== Source data ==
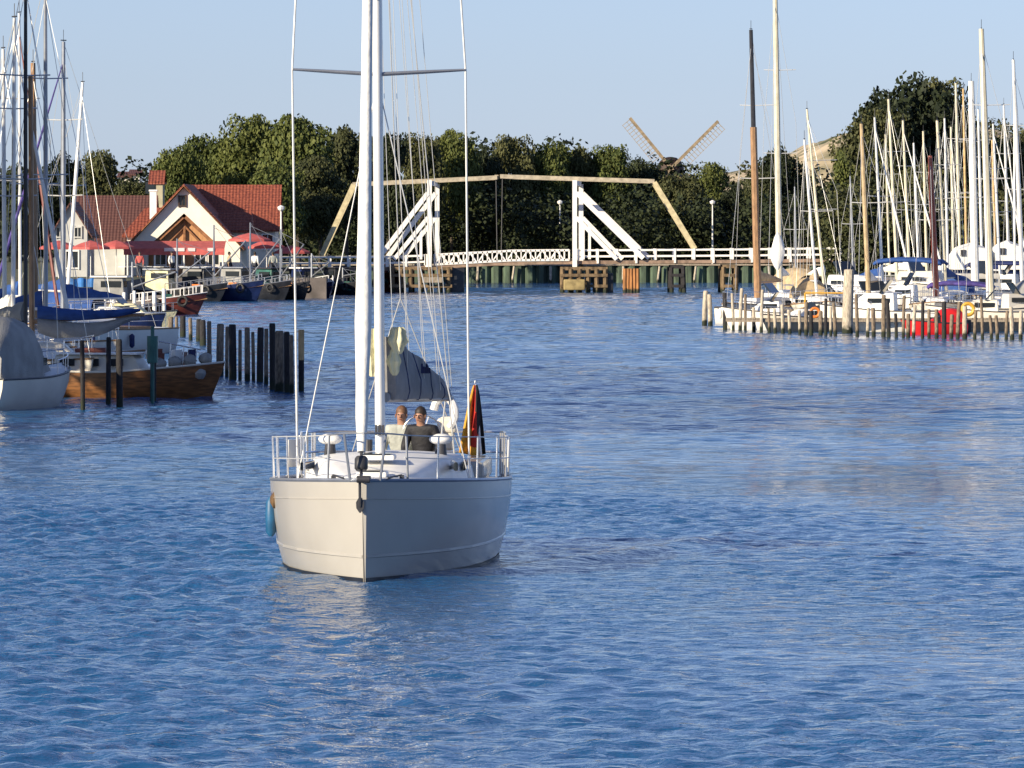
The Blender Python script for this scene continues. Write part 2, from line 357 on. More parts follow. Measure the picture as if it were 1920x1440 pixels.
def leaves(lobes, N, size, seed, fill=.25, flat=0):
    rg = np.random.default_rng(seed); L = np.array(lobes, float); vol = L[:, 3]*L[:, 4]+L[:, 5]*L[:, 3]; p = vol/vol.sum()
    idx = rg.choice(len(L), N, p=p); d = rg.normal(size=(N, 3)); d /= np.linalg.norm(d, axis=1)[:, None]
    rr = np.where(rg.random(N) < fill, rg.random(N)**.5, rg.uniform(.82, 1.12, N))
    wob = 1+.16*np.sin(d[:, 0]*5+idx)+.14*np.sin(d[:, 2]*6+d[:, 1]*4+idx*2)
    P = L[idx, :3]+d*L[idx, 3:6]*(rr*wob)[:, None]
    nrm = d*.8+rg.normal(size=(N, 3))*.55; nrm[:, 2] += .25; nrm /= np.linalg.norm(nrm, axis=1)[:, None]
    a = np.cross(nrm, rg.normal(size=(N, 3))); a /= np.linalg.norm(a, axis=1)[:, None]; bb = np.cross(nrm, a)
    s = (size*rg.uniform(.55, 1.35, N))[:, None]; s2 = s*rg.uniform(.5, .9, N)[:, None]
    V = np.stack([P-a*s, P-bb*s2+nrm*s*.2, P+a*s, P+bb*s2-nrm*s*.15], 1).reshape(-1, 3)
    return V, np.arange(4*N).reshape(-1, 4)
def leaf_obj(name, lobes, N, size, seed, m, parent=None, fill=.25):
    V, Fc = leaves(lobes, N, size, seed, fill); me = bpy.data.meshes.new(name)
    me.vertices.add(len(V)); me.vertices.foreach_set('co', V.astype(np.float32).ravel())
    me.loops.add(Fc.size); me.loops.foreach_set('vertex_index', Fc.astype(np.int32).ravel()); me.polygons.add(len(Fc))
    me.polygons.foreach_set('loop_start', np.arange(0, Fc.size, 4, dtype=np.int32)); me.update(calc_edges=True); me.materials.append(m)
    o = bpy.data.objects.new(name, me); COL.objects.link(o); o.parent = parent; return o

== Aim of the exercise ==
Reproduce the material above in full, exactly, with no images.

== Exercise solution ==
The Blender Python script for this scene continues. Write part 2, from line 357 on. More parts follow. Measure the picture as if it were 1920x1440 pixels.
def leaves(lobes, N, size, seed, fill=.25, flat=0):
    rg = np.random.default_rng(seed); L = np.array(lobes, float); vol = L[:, 3]*L[:, 4]+L[:, 5]*L[:, 3]; p = vol/vol.sum()
    idx = rg.choice(len(L), N, p=p); d = rg.normal(size=(N, 3)); d /= np.linalg.norm(d, axis=1)[:, None]
    rr = np.where(rg.random(N) < fill, rg.random(N)**.5, rg.uniform(.82, 1.12, N))
    wob = 1+.16*np.sin(d[:, 0]*5+idx)+.14*np.sin(d[:, 2]*6+d[:, 1]*4+idx*2)
    P = L[idx, :3]+d*L[idx, 3:6]*(rr*wob)[:, None]
    nrm = d*.8+rg.normal(size=(N, 3))*.55; nrm[:, 2] += .25; nrm /= np.linalg.norm(nrm, axis=1)[:, None]
    a = np.cross(nrm, rg.normal(size=(N, 3))); a /= np.linalg.norm(a, axis=1)[:, None]; bb = np.cross(nrm, a)
    s = (size*rg.uniform(.55, 1.35, N))[:, None]; s2 = s*rg.uniform(.5, .9, N)[:, None]
    V = np.stack([P-a*s, P-bb*s2+nrm*s*.2, P+a*s, P+bb*s2-nrm*s*.15], 1).reshape(-1, 3)
    return V, np.arange(4*N).reshape(-1, 4)
def leaf_obj(name, lobes, N, size, seed, m, parent=None, fill=.25):
    V, Fc = leaves(lobes, N, size, seed, fill); me = bpy.data.meshes.new(name)
    me.vertices.add(len(V)); me.vertices.foreach_set('co', V.astype(np.float32).ravel())
    me.loops.add(Fc.size); me.loops.foreach_set('vertex_index', Fc.astype(np.int32).ravel()); me.polygons.add(len(Fc))
    me.polygons.foreach_set('loop_start', np.arange(0, Fc.size, 4, dtype=np.int32)); me.update(calc_edges=True); me.materials.append(m)
    o = bpy.data.objects.new(name, me); COL.objects.link(o); o.parent = parent; return o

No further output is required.